3. Perhaps this change in worldview is from Jesus, since the OT gives only carnal promises (long life, lots of children, increase of corn and wine, land flowing with milk and honey) and the NT gives spiritual ones (peace and joy not in the world but in God with persecution in the world, a home in heaven in the future). It comes from Paul also "set your affections on things above, not things of the earth" and "the kingdom of God is not eating and drinking but peace and joy in the Holy Ghost." There is nothing "Grecian" about this worldview. The Grecians were as carnal as the Jews. This worldview is simply Christian. It comes also from Peter "seeing everything on this earth will be burned up, what sort of holy people ought we to be in all manner of conduct!"
As to the unrelated point about Gnostic docetism many Gnostics actual were Jewish and there was just as much of an issue about the Incarnation with literalist Jewish Christians as with Gnostic Jewish Christians and Gnostic Gentile Christians. The Jewish sects like Ebionites said Jesus was born by Joseph and Mary copulating together and that he was a mere man until baptized by John and then and only then did he become the Son of God. The Jewish mind was as opposed to the notion of Jesus' Divinity that we hold today as was the Gentile. In fact Gnosticism derived from Jewish Kabbalh, Jewish metaphyiscal and cosmogonic speculations apparently inherited from the Babylonian captivity. The Gnostic concept of the heavenly man corresponds exactly to the Jewish Kabbalistic concept of the first angel called Adam haKadmoni or Adam Cadmon who is understood in Jewish Kabbalah as being the image that En Sof (the first principle) created and upon which a lower manifestation of God based the creation of fleshly Adam. The Gnostics follow the same concept of having a Heavenly Man, Adamas, who somehow derives from the Supreme Father and who is seen by the lower god the Demiurge who attempt to copy the image thus making Adam. The comic book version of Gnosticism says they rejected the notion of Jesus being in real flesh and blood because they didn't think God could mix with matter, but that is only true of Manicheanism. Prior to that it was based solidly on JEWISH metaphysical philosophy derived from their stay in Babylon. It was based on the notion of a supreme and unknown unrevealed aspect of God, En Sof, versus various lower manifestations of God, and the concept was that the world was created and governed by lower manifestation and yet finally in Jesus the En Sof was revealed. In much of the original docetism Jesus' flesh was not actually even denied, only his birth, and this seems to have been not as a way to separate God from 'dirty' flesh but as a way for the Kabbalist Jewish Christians sects to guard Jesus' Divinity against the claims of the literalist Jewish Christian sects (like Ebionites) who said Jesus started off as a mere man and then became Son of God when baptized–to guard against this they dropped his birth altogether and had him descend straight out of heaven bring some sort of body of 'celestial' flesh with him.

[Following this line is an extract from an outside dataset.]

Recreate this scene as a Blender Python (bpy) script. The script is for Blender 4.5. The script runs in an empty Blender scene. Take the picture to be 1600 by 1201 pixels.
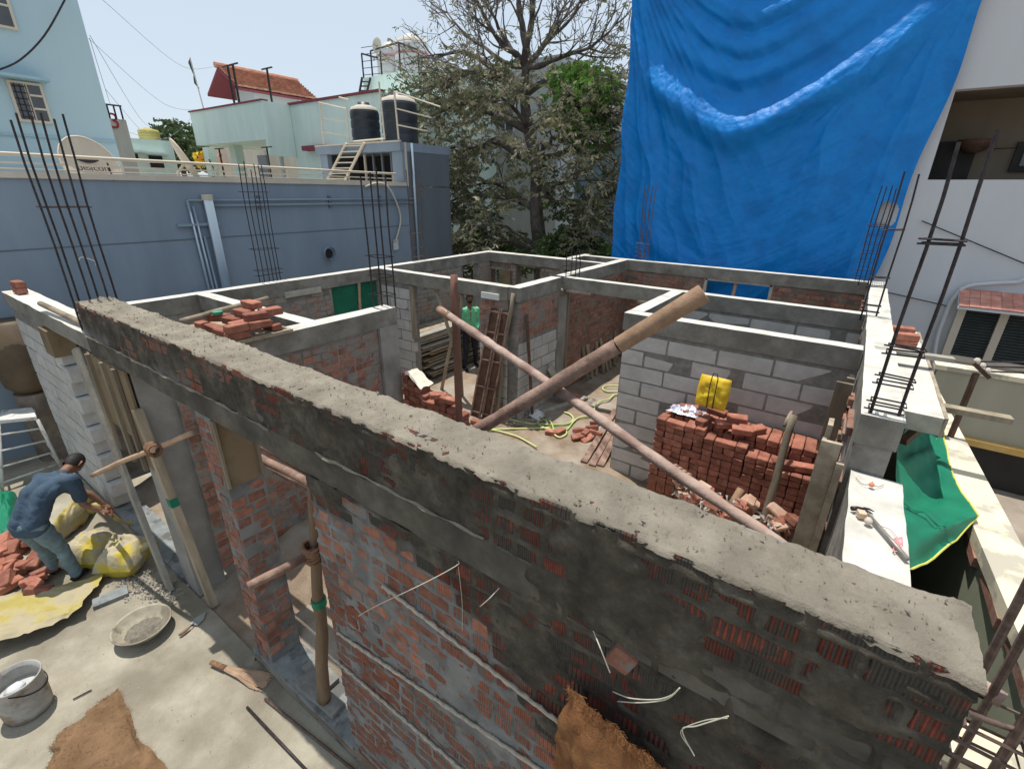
import bpy, math, random
import numpy as np
from mathutils import Vector, Matrix
random.seed(7); np.random.seed(7)
R = math.radians
scene = bpy.context.scene
col = scene.collection

# ---------------------------------------------------------------- camera
FOC, PITCH, ROLL, YAW, CAMH = 740.7, 0.38746, 0.01338, -0.61272, 3.9
_fw = Vector((math.sin(YAW)*math.cos(PITCH), math.cos(YAW)*math.cos(PITCH), -math.sin(PITCH)))
_r0 = Vector((math.cos(YAW), -math.sin(YAW), 0)); _u0 = _r0.cross(_fw)
_rt = _r0*math.cos(ROLL) + _u0*math.sin(ROLL); _up = _u0*math.cos(ROLL) - _r0*math.sin(ROLL)
CAM = Vector((0, 0, CAMH))
cd = bpy.data.cameras.new('camera'); co = bpy.data.objects.new('camera', cd); col.objects.link(co)
m = Matrix((_rt, _up, -_fw)).transposed().to_4x4(); m.translation = CAM
co.matrix_world = m
cd.sensor_width = 36; cd.lens = FOC/1600*36; cd.clip_start = 0.05; cd.clip_end = 2000
scene.camera = co
# points of the place, found from where their rays meet known planes of the site
def _ray(px, py): return _fw + _rt*((px-800)/FOC) - _up*((py-600.5)/FOC)
def at_z(px, py, z): d = _ray(px, py); return CAM + d*((z-CAMH)/d.z)
def at_y(px, py, y): d = _ray(px, py); return CAM + d*(y/d.y)
def at_x(px, py, x): d = _ray(px, py); return CAM + d*(x/d.x)
def at_d(px, py, t): return CAM + _ray(px, py)*t

# ---------------------------------------------------------------- light
world = bpy.data.worlds.new('World'); scene.world = world; world.use_nodes = True
nt = world.node_tree; bg = nt.nodes['Background']
sky = nt.nodes.new('ShaderNodeTexSky'); sky.sky_type = 'NISHITA'; sky.sun_disc = False
SUN = Vector((-0.22, 0.05, 1.0)).normalized()      # towards the sun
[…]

Also on the passage "Do not touch, do not taste, do not handle" in Colossians 2, I see good reason to understand it as follows (since in context he is talking about how we should NOT return to ceremonialism along the lines of the Old Testament):
If you died with Christ to the elements of the world, then why as though living in the world are you subject to [their] ordinances? Do not touch, do not taste, do not handle [those ordinances] which perish with usage after the nature of human commands and teachings, which have an appearance of wisdom in promoting self-imposed piety, false humility, and neglect of the body, but they are of no value in checking indulgence of the flesh.
Rather than responding to ordinances that say not to touch or taste or handle he appears to me to be telling us not to touch or taste or handle ordinances of men which correspond to the elements of the world from which Christ has set us free, for if we died with Christ we are no longer in bondage to the beggarly elements of the world. In other words, he is condemning religious ceremonialism such as Sabbaths and New Moons and such, which he has mentioned in context back in verses 14-18. All the ordinances of the Old Testament that made us to rest on this day, fast on this day, have a big dinner (Passover) on this day—they accomplished nothing as far as checking or stopping sin. To continue such things or make up new ceremonies along the same lines (like Lent, Easter, Christmas) must be understood to be of no actual value but as only seeming to be wise, for it makes no impact on the conscience but its observance only brings forth false humility and self-imposed religion, and in certain cases (Lent for example) neglect of the body.
He isn't talking about his own prohibition against drunkeness and sexual immorality. He is not condemning the precept "do not touch your neighbor's wife's behind." He is telling us not to touch manmade ceremonies, and not to touch, taste, or handle the the OT ceremonies which were part of the handwritings of ordinances that was against us which was nailed to the cross.